Votações expressivas – O deputado mais bem votado do Brasil é das Minas Gerais. Teve 1.492.047 votos. Trata-se de um jovem bolsonarista de 26 anos que representa um pensamento retrográdo, incapaz de enxergar a pluralidade de ideias e de respeitar às diferenças que soam para seus iguais como uma ameaça. Na Paraíba, bolsonaristas também tiveram votações expressivas. Cabo Gilberto (PL), da ala mais radicalizada, teve acima de 126 mil votos para a Câmara Federal. O pastor Sergio Queiroz (PRTB), e Bruno Roberto (PL), ambos bolsonaristas, concentraram, juntos, mais de 23% dos votos para o Senado. Outro bolsonarista levou: Efraim Filho (União) teve 30,82% dos votos válidos. Os três tiveram a preferência da metade da população paraibana. O também bolsonarista Nilvan Ferreira (PL), ficou em terceiro na disputa pelo governo, com 406.604 votos (18,68%). Não é pouco. Nilvan desvancou o candidato de Lula, senador Veneziano Vital do Rego (MDB), que ficou em quarto lugar.

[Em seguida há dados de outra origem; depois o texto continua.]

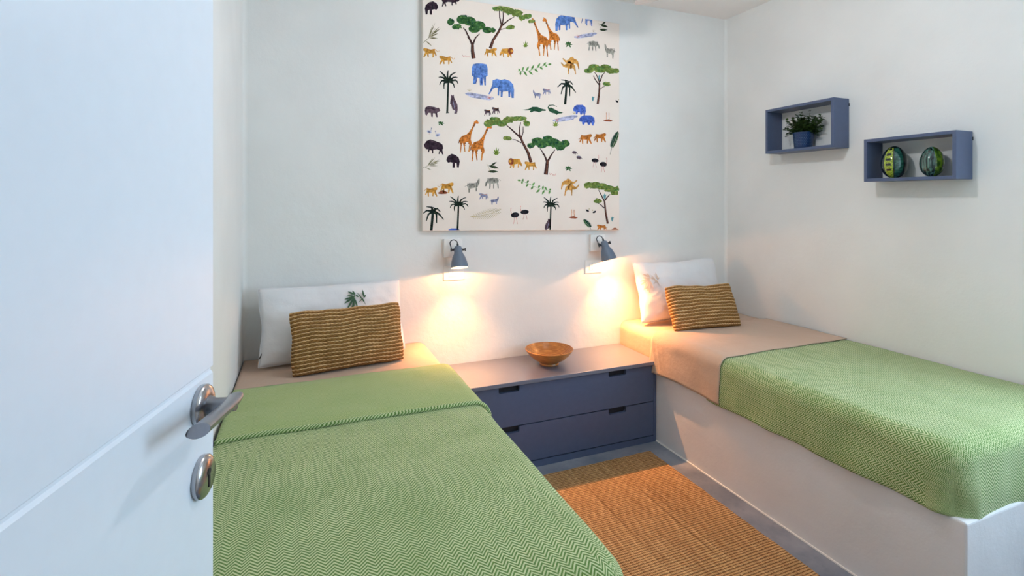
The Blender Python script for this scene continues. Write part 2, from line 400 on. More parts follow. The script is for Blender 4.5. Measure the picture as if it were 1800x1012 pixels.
# ---------------------------------------------------------------- cloth over a box
def drape(name, rect, hang, top, r, mat, parent=None, rc=0.0, step=0.012, seed=0, bulge=0.0, amp=0.004, hangamp=0.006, thick=0.004, flare=0.0, uvoff=(0, 0), botwave=0.0, post=None):
    x0, x1, y0, y1 = rect; hx0, hx1, hy0, hy1 = hang; R = r + rc
    Lr = r*PI/2
    ext = lambda h: (h - r + Lr - r) if h > 0 else 0      # extension beyond the rect edge in arc length
    ax, bx, ay, by = x0-ext(hx0), x1+ext(hx1), y0-ext(hy0), y1+ext(hy1)
    cx0 = x0+(R if hx0 else 0); cx1 = x1-(R if hx1 else 0); cy0 = y0+(R if hy0 else 0); cy1 = y1-(R if hy1 else 0)
    nx = int((bx-ax)/step)+1; ny = int((by-ay)/step)+1
    P, UV = [], []
    for j in range(ny+1):
        rowp, rowu = [], []
        for i in range(nx+1):
            px = ax+(bx-ax)*i/nx; py = ay+(by-ay)*j/ny
            cx = min(max(px, cx0), cx1); cy = min(max(py, cy0), cy1)
            dx, dy = px-cx, py-cy; l = max(abs(dx), abs(dy)); h = math.hypot(dx, dy)
            nz = noise.noise(Vector((px*4+seed, py*4, seed*1.7)))*amp + noise.noise(Vector((px*13+seed, py*9, seed)))*amp*0.35
            ex = min(1, max(0, (px-x0)/(x1-x0))); ey = min(1, max(0, (py-y0)/(y1-y0)))
            bz = bulge*(math.sin(PI*ex)**0.5 if 0 < ex < 1 else 0)*(min(1, min(ey, 1-ey)*8) if 0 < ey < 1 else 0)
            if h < 1e-9: p = Vector((px, py, top+nz+bz))
            else:
                ux, uy = dx/h, dy/h
                if l < rc: ro, z = l, 0.0
                elif l < rc+Lr: a = (l-rc)/r; ro = rc+r*math.sin(a); z = -r*(1-math.cos(a))
                else: ro = rc+r; z = -r-(l-rc-Lr)
                t = max(0.0, (l-rc)/ (Lr+0.12))
                w = (0.45+noise.noise(Vector((px*7+seed*3, py*7, 2.3))))*hangamp*min(1.5, t) + flare*max(0, t-0.8)
                bw = botwave*noise.noise(Vector((px*5, py*5, seed+9)))*min(1, t)
                p = Vector((cx+ux*(ro+w), cy+uy*(ro+w), top+z+nz*max(0, 1-t)+bz*max(0, 1-t)+bw))
            if post: p = post(p, px, py)
            rowp.append(p); rowu.append((px+uvoff[0], py+uvoff[1]))
        P.append(rowp); UV.append(rowu)
    o = grid_mesh(name, P, UV, mat, parent)
    if thick:
        m = o.modifiers.new('thickness', 'SOLIDIFY'); m.thickness = thick; m.offset = -1
    return o

BZ = 0.395; MT = 0.612
# ---- left bed
box_l = tag(box('bed_base', (XL+0.002, 0.93, 0), (0.640, YB-0.002, BZ), M['base'], bev=0.012, seg=3), 'white plastered masonry base under the left-hand bed, beside the drawer chest', 'bed base')
LX1 = 0.648
mat_l = tag(drape('mattress', (XL+0.006, LX1-0.004, 0.925, YB-0.004), (0, 0.20, 0.20, 0), MT, 0.055, M['sheet'], rc=0.04, seed=1, bulge=0.006, amp=0.003, thick=0.006, hangamp=0.003),
            'mattress in a tan fitted sheet on the left-hand bed, nearer the door', 'mattress')
blk = empty('blanket', (0.2, 0.95, 0.62), label='green herringbone blanket with its top turned down, on the left-hand bed', cat='blanket')
def kid(o, p): o.parent = p; o.matrix_parent_inverse = Matrix.Translation(-Vector(p.location)); return o
BLX = LX1+0.010
kid(drape('cover', (XL+0.010, BLX, 0.900, 2.300), (0, 0.285, 0.285, 0), MT+0.011, 0.058, M['herring'], rc=0.02, step=0.011, seed=3, bulge=0.006, amp=0.005, hangamp=0.010, thick=0.004, botwave=0.01), blk)
def skew_fold(p, px, py):   # the fold line runs slightly skew to the bed, as it was folded by hand
    return p
fold = drape('turned_down_fold', (XL+0.012, BLX+0.007, 1.855, 2.335), (0, 0.27, 0, 0), MT+0.021, 0.062, M['herring_back'], rc=0.02, step=0.011, seed=3, bulge=0.006, amp=0.005, hangamp=0.010, thick=0.006, botwave=0.01)
kid(fold, blk)
def hem_along(name, y, off, rad, mat, x0, xr, top, seed=3, r=0.062, drop=0.2, wob=0.0):
    pts = []
    n = 120
    L = (xr-0.0-x0) - r + r*PI/2 + drop
    for i in range(n+1):
        s = L*i/n; flat = xr - r - x0
        yy = y + wob*noise.noise(Vector((s*3, 1, 4)))
        ex = min(1, max(0, s/(xr-x0))); bz = 0.006*(math.sin(PI*ex)**0.5 if 0 < ex < 1 else 0)
        nz = noise.noise(Vector(((x0+s)*4+seed, yy*4, seed*1.7)))*0.005
        if s < flat: p = (x0+s, yy, top+nz+bz)
        elif s < flat+r*PI/2: a = (s-flat)/r; p = (x0+flat+r*math.sin(a), yy, top-r*(1-math.cos(a))+(nz+bz)*(1-a/2))
        else: p = (xr, yy, top-r-(s-flat-r*PI/2))
        pts.append(p)
    bm = bmesh.new(); tube_bm(bm, pts, rad, 10, up=(0, 1, 0))
    uvl = bm.loops.layers.uv.new('UVMap')
    for f in bm.faces:
        for lp_ in f.loops: lp_[uvl].uv = (lp_.vert.co.y*1.0, lp_.vert.co.x - lp_.vert.co.z)
    return from_bm(name, bm, mat, smooth=True)
kid(hem_along('rolled_hem', 1.852, 0, 0.0085, M['herring_hem'], XL+0.012, BLX+0.008, MT+0.0175, wob=0.006), blk)

# ---- right bed
RX0, RY0 = 1.905, 0.935
tag(box('bed_base', (RX0, RY0, 0), (XR-0.002, YB-0.002, BZ), M['base'], bev=0.008, seg=3), 'white plastered masonry base under the right-hand bed, along the right wall', 'bed base')
tag(box('trim_highlight', (RX0-0.006, RY0-0.004, 0), (RX0, 2.44, 0.006), M['edge_glint']), kind='structure')  # pale strip painting the highlight on the base's rounded bottom edge
tag(drape('mattress', (RX0+0.004, XR-0.006, 0.965, YB-0.004), (0.20, 0, 0.20, 0), MT, 0.050, M['sheet'], rc=0.055, seed=5, bulge=0.003, amp=0.003, thick=0.006, hangamp=0.0),
    'mattress in a tan fitted sheet on the right-hand bed, lamp-lit at its head corner', 'mattress')
def tucks(p, px, py):     # the sheet bunches in small folds at its head end
    h = max(0, (MT-0.01-p.z)/0.2); e = max(0, 1-(2.455-py)/0.14)
    return p + Vector((-0.007*abs(math.sin((py+0.25*(MT-p.z))*75))*min(1, h*3)*e, 0, 0.003*e*math.sin(px*40)))
tag(drape('flat_sheet', (RX0-0.024, XR-0.010, 1.925, 2.455), (0.226, 0, 0, 0), MT+0.019, 0.058, M['sheet'], rc=0.035, seed=8, bulge=0.004, amp=0.005, thick=0.003, hangamp=0.012, botwave=0.012, post=tucks),
    'tan flat sheet folded over the top of the green blanket on the right bed', 'bed sheet')
tag(drape('blanket', (RX0-0.017, XR-0.010, 0.945, 2.02), (0.228, 0, 0.235, 0), MT+0.010, 0.060, M['herring'], rc=0.035, step=0.009, seed=8, bulge=0.004, amp=0.005, hangamp=0.014, thick=0.004, botwave=0.009, uvoff=(0.4, 0.1)),
    'green herringbone blanket hanging over the side and foot of the right-hand bed', 'blanket')

# ---------------------------------------------------------------- pillows
def outline(W, H, u, v, pinch, seed):
    # rounded corners, edges drawn in between the corners, and a little hand-made irregularity
    k = 0.5*min(1, max(abs(u), abs(v)))**6
    uu = u*(1-0.045*k*(v*v)**3); vv = v*(1-0.07*k*(u*u)**3)
    x = W/2*uu*(1-pinch*(1-v*v)); z = H/2*vv*(1-pinch*1.3*(1-u*u))
    x += 0.007*noise.noise(Vector((u*0.7+seed, v*2.1, seed*2.0)))*abs(u)**2; z += 0.010*noise.noise(Vector((u*2.3, v*0.7+seed, seed*3.0)))*(v+1)/2
    return x, z
def cushion(name, W, H, T, mat, loc, yaw, lean, parent=None, roll=0.0, pinch=0.05, nx=60, ny=40, rows=0, exp=0.42, seed=0, rip=0.0025, slump=0.0):
    P = []
    vs, fs, uvs = [], [], []
    for side in (1, -1):
        base = len(vs)
        for j in range(ny+1):
            v = -1+2*j/ny
            for i in range(nx+1):
                u = -1+2*i/nx
                x, z = outline(W, H, u, v, pinch, seed)
                e = max(0.0, (1-u*u)*(1-v*v)); t = T/2*e**exp
                t *= 1 - slump*v
                nn = (noise.noise(Vector((u*2.2+seed, v*2.2, side*3.0)))*0.012 + noise.noise(Vector((u*6+seed, v*5, side*3.0)))*0.004)*min(1, e*4)
                y = -side*(t+nn)
                if rows:
                    fr = ((v+1)/2*rows) % 1.0
                    bumpy = abs(math.sin(PI*fr))**0.6
                    cord = 1.0 if 0.6 < fr < 0.98 else 0.0
                    rr = rip*(bumpy-0.5) + cord*0.0018 + 0.0010*noise.noise(Vector((u*W*60, v*9, 1)))
                    y -= side*rr*min(1, e*12+0.25)
                    if abs(u) > 0.97: x += 0.0025*math.copysign(1, u)*bumpy
                    z += 0.0022*noise.noise(Vector((u*5+seed, v*3, 7)))
                vs.append((x, y, z + H/2)); uvs.append((x + side*0.1, (v+1)/2*max(1, rows)))
        for j in range(ny):
            for i in range(nx):
                a = base+j*(nx+1)+i; q = (a, a+1, a+nx+2, a+nx+1); fs.append(q if side == 1 else q[::-1])
    me = bpy.data.meshes.new(name); me.from_pydata(vs, [], fs)
    lay = me.uv_layers.new(name='UVMap'); arr = []
    for f in fs:
        for k in f: arr += uvs[k]
    lay.data.foreach_set('uv', arr)
    bm = bmesh.new(); bm.from_mesh(me); bmesh.ops.remove_doubles(bm, verts=bm.verts, dist=0.0004); bm.to_mesh(me); bm.free()
    o = link(name, me, mat, parent, True)
    o.location = loc; o.rotation_euler = Euler((-lean, roll, yaw), 'XYZ')
    return o
def piping(p, W, H, pinch, mat, rad=0.0022, seed=0):
    pts = []
    for k in range(161):
        s = k/40
        if s < 1: u, v = -1+2*s, -1
        elif s < 2: u, v = 1, -1+2*(s-1)
        elif s < 3: u, v = 1-2*(s-2), 1
        else: u, v = -1, 1-2*(s-3)
        q_ = outline(W, H, u, v, pinch, seed); pts.append((q_[0], 0, q_[1]+H/2))
    return tube('piping', pts, rad, mat, p, 6)
def sprig(p, cx, cz, s, T, W, H, dark, pale=False, mirror=1):
    """a little bamboo sprig printed on a pillow: thin leaf shapes that follow the pillow's face"""
    bm = bmesh.new()
    def face_y(x, z):
        u = x/(W/2); v = (z-H/2)/(H/2); e = max(0, (1-u*u)*(1-v*v)); return -(T/2*e**0.42) - 0.009
    def leaf(x, z, a, L, w):
        n = 7; A_, B_ = [], []
        for i in range(n+1):
            f = i/n; wd = w*math.sin(PI*min(1, f*0.98+0.02))**0.8 + 0.0003
            qx = x+math.cos(a)*L*f; qz = z+math.sin(a)*L*f
            ax_, az_ = qx-math.sin(a)*wd, qz+math.cos(a)*wd; bx_, bz_ = qx+math.sin(a)*wd, qz-math.cos(a)*wd
            A_.append(bm.verts.new((ax_, face_y(ax_, az_), az_))); B_.append(bm.verts.new((bx_, face_y(bx_, bz_), bz_)))
        for i in range(n): bm.faces.new((A_[i], A_[i+1], B_[i+1], B_[i]))
    for (x, z, a, L, w) in [(0, 0, -100, 1.0, .05), (0, .05, -125, .95, .05), (-.02, .1, -150, .8, .05), (0, .12, -170, .7, .045), (.02, .15, 165, .5, .04), (0, .1, -75, .8, .045),
                            (.1, .3, 150, .55, .05), (.12, .32, 120, .35, .04), (.1, .3, -120, .5, .04), (.15, .25, -35, .25, .04),
                            (.35, .45, -62, 1.1, .018), (.25, .5, -60, .9, .012), (.8, .0, 95, .6, .045), (.78, .0, 50, .25, .04), (.75, .0, -140, .5, .018), (.62, .0, -60, .35, .02), (-.1, -.45, -115, .5, .03)]:
        a_ = math.radians(a)
        if mirror < 0: a_ = PI-a_
        leaf(cx+mirror*x*s, cz+z*s, a_, L*s*1.1, w*s*1.5)
    return from_bm('bamboo_print', bm, dark, p)
M['ink'] = m_paint('dark_green_ink', lin(58, 92, 66), 0.9)
M['ink2'] = m_paint('faded_tan_ink', lin(206, 188, 172), 0.9)
Pz = MT+0.006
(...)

Sob suspeição – Esse cenário levantou suspeitas sobre as pesquisas eleitorais, principalmente no cenário nacional. Elas não teriam captado o tamanho do bolsonarismo. Representantes do Datafolha e do Ipec reagiram e alegaram que houve uma migração dos indecisos para Bolsonaro e que parte dos eleitores que havia declarado voto em Ciro Gomes (PDT) e Simone Tebet (MDB) resolveu, de última hora, votar em Bolsonaro para evitar uma vitória de Luiz Inácio Lula da Silva (PT) no primeiro turno. Ou seja, a campanha petista pelo voto útil teria tido efeito inverso para esse público.

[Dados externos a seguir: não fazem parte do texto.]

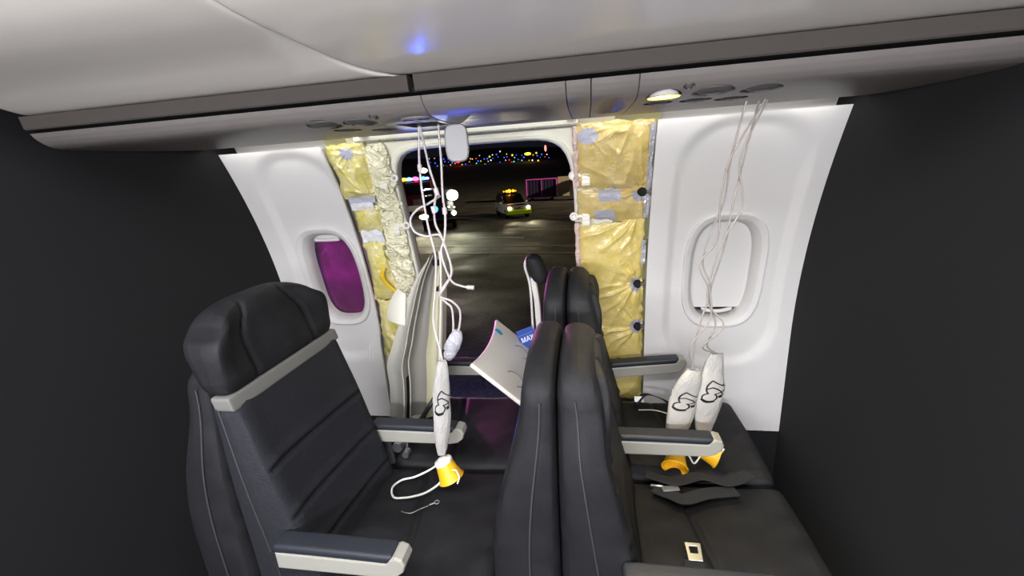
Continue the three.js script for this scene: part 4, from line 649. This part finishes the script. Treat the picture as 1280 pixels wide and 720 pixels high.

Democracia fragilizada – Ainda que este tenha sido um motivo que turbinou a campanha de Jair Bolsonaro e de bolsonaristas na reta final do primeiro turno, não foi o único. Há outros elementos que importam e que denunciam uma democracia de baixa intensidade: o escandaloso orçamento secreto, a compra de votos por meio de PEC dos Auxílios (R$ 41,5 bi), as fake news. Apesar de o Tribunal Superior Eleitoral (TSE) emitir 20 mil alertas para redes sociais retirarem conteúdo falso do ar e informar sobre ação de robôs e disparo de mensagens em massa, o compartilhamento de notícias políticas falsas é uma ameaça real.

Na guerra e na guerra – Até 30 de outubro, quando saberemos o resultado das urnas, Bolsonaro usará a máquina descaradamente – como tem feito – em favor de sua reeleição. Terá, em seu favor, o pelotão de eleitos e reeleitos trabalhando para isso, não só no Congresso, mas nos estados, a exemplo de Romeu Zema, reconduzidos ao cargo com 6,094 milhões de votos.

Ampliar é preciso – Lula teve o maior número de votos da história desde a redemocratização. Mais de 57 milhões de eleitores e eleitoras, militantes ou não, votaram pela retomada de um Brasil “sem medo”. Terminar o primeiro turno em primeiro, porém, não garante jogo ganho no segundo. O petista precisa articular novos apoios, dialogar com segmentos religiosas, com núcleos de empresariados ainda resistentes a seu nome. E é pra ontem.

Voltando à Paraíba – O PT deve anunciar apoio a João Azevêdo (Cidadania) nesta quarta-feira (4). O contrário, ou a neutralidade, não teria qualquer sentido. E não, não é João e Ricardo Coutinho (PT) juntos de novo. Não se trata de uma questão personalista. Legitimar a candidatura de João é fortalecer a campanha de Lula no Estado. Como dizem por aqui, o PT não faz mais que sua obrigação.

Divisão da esquerda – A Paraíba, majoritariamente “vermelha” a tirar pelos 1.554.868 que Lula recebeu no estado, o que representa 64,21% do total, elegeu um senador de direita e da base de Bolsonaro. O estado, tal qual no Rio Grande do Norte, que também elegeu um senador bolsonarista apesar de referendar o governo da petista Fátima Bezerra, teve dois candidatos de esquerda: Pollyanna Dutra (PSB) e Ricardo Coutinho. Dutra estava “limpa”; Ricardo, com problema na justiça eleitoral e candidatura sub judice. O petista não desistiu, dividiu a esquerda. Em miúdos: atuou para desidratar a socialista e, intencionalmente ou não, como cabo eleitoral de Efraim. Gol contra.